*EXERCISE OBJECTIVE*: Below are the records. Count the lines containing the string "Blender", and reply with the number alone.

*SUPPLIED RECORDS*:
* * * * *

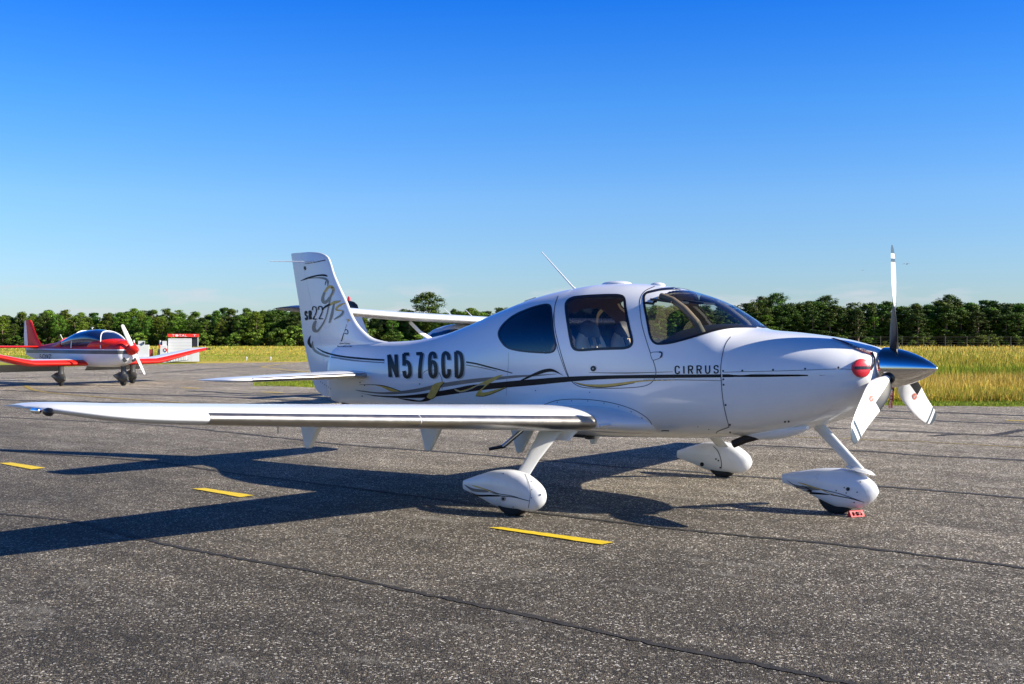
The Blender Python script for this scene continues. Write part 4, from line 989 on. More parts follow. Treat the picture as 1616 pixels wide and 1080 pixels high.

* * * * *

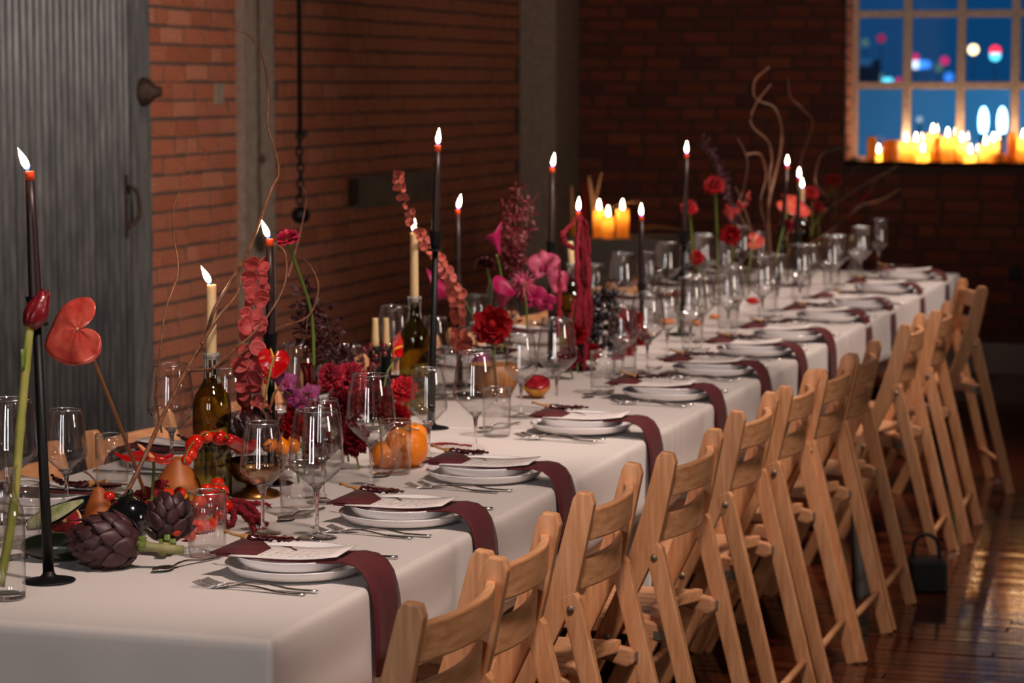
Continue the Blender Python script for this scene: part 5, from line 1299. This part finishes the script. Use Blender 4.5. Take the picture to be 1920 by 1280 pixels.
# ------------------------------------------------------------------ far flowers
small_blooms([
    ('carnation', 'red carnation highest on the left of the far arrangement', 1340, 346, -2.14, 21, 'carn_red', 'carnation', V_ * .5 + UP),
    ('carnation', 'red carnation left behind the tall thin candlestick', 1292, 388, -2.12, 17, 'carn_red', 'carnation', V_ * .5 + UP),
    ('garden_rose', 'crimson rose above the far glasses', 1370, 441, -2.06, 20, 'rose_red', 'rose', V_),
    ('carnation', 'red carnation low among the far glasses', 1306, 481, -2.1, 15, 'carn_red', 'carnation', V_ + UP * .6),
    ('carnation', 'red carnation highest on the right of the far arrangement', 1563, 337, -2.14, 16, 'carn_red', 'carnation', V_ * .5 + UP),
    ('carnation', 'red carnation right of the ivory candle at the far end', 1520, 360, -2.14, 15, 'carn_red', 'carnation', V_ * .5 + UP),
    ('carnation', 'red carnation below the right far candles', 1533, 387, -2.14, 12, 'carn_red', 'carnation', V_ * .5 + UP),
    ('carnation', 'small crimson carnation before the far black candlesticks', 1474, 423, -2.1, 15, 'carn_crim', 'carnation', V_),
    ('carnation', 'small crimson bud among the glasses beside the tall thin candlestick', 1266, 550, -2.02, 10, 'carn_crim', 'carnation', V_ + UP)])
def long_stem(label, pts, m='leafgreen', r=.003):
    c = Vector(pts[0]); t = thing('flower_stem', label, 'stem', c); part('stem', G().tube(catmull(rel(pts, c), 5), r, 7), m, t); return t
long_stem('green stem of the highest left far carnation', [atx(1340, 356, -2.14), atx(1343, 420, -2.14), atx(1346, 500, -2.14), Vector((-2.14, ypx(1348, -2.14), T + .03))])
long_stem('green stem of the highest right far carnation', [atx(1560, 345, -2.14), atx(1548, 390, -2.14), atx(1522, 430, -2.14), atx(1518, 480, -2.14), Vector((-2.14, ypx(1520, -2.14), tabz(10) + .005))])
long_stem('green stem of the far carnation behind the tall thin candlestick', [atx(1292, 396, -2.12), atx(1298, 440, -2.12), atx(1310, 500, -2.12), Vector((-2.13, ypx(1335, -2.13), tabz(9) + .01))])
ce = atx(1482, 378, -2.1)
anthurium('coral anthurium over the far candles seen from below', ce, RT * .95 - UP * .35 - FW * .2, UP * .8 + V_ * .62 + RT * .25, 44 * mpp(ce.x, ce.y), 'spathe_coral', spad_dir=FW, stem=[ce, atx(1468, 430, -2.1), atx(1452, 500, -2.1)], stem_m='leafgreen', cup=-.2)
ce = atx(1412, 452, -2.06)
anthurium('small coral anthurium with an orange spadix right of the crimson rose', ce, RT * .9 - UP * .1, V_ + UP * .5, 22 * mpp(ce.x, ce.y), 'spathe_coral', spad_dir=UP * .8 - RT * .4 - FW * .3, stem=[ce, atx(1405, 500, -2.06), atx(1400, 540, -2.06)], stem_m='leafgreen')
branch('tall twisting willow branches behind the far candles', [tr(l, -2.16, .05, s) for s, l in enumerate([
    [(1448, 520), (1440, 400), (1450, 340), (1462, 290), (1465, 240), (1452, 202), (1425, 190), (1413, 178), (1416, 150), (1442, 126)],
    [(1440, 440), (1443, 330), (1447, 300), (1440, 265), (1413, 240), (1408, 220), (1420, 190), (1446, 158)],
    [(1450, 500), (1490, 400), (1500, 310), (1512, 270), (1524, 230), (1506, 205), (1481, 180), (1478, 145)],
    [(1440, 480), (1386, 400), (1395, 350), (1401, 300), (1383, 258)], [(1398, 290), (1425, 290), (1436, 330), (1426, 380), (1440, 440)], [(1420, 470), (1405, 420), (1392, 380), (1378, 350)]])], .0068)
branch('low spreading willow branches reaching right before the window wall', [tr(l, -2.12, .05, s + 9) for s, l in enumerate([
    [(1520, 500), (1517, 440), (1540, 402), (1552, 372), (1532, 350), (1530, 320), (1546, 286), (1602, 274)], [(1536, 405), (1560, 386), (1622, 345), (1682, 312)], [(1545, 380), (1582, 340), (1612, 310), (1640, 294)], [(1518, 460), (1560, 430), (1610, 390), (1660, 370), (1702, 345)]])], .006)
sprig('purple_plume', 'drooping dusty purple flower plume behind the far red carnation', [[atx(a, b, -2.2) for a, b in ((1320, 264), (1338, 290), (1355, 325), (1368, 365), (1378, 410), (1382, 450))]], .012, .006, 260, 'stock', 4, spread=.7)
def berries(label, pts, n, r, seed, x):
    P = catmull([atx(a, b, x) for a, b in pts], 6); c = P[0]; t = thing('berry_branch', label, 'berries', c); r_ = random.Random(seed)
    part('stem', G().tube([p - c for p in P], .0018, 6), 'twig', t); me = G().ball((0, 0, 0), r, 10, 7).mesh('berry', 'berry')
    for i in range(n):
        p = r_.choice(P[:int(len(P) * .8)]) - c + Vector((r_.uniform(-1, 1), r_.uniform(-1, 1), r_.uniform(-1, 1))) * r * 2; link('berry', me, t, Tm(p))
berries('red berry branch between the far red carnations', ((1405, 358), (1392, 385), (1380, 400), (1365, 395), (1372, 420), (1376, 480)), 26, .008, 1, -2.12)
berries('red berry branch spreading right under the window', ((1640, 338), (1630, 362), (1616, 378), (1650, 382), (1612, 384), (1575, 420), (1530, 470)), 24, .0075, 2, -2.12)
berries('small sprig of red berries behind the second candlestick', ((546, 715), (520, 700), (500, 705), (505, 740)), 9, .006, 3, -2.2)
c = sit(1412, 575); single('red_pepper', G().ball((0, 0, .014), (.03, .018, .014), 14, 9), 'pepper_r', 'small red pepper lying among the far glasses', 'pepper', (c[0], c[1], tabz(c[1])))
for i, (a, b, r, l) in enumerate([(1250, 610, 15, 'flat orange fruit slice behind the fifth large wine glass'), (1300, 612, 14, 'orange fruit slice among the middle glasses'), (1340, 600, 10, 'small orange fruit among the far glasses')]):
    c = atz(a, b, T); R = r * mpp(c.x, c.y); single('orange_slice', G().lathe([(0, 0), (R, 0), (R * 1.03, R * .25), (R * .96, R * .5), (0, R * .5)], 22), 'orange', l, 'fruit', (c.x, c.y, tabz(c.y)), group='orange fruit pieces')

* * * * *

*SOLUTION TO THE PROBLEM*: 2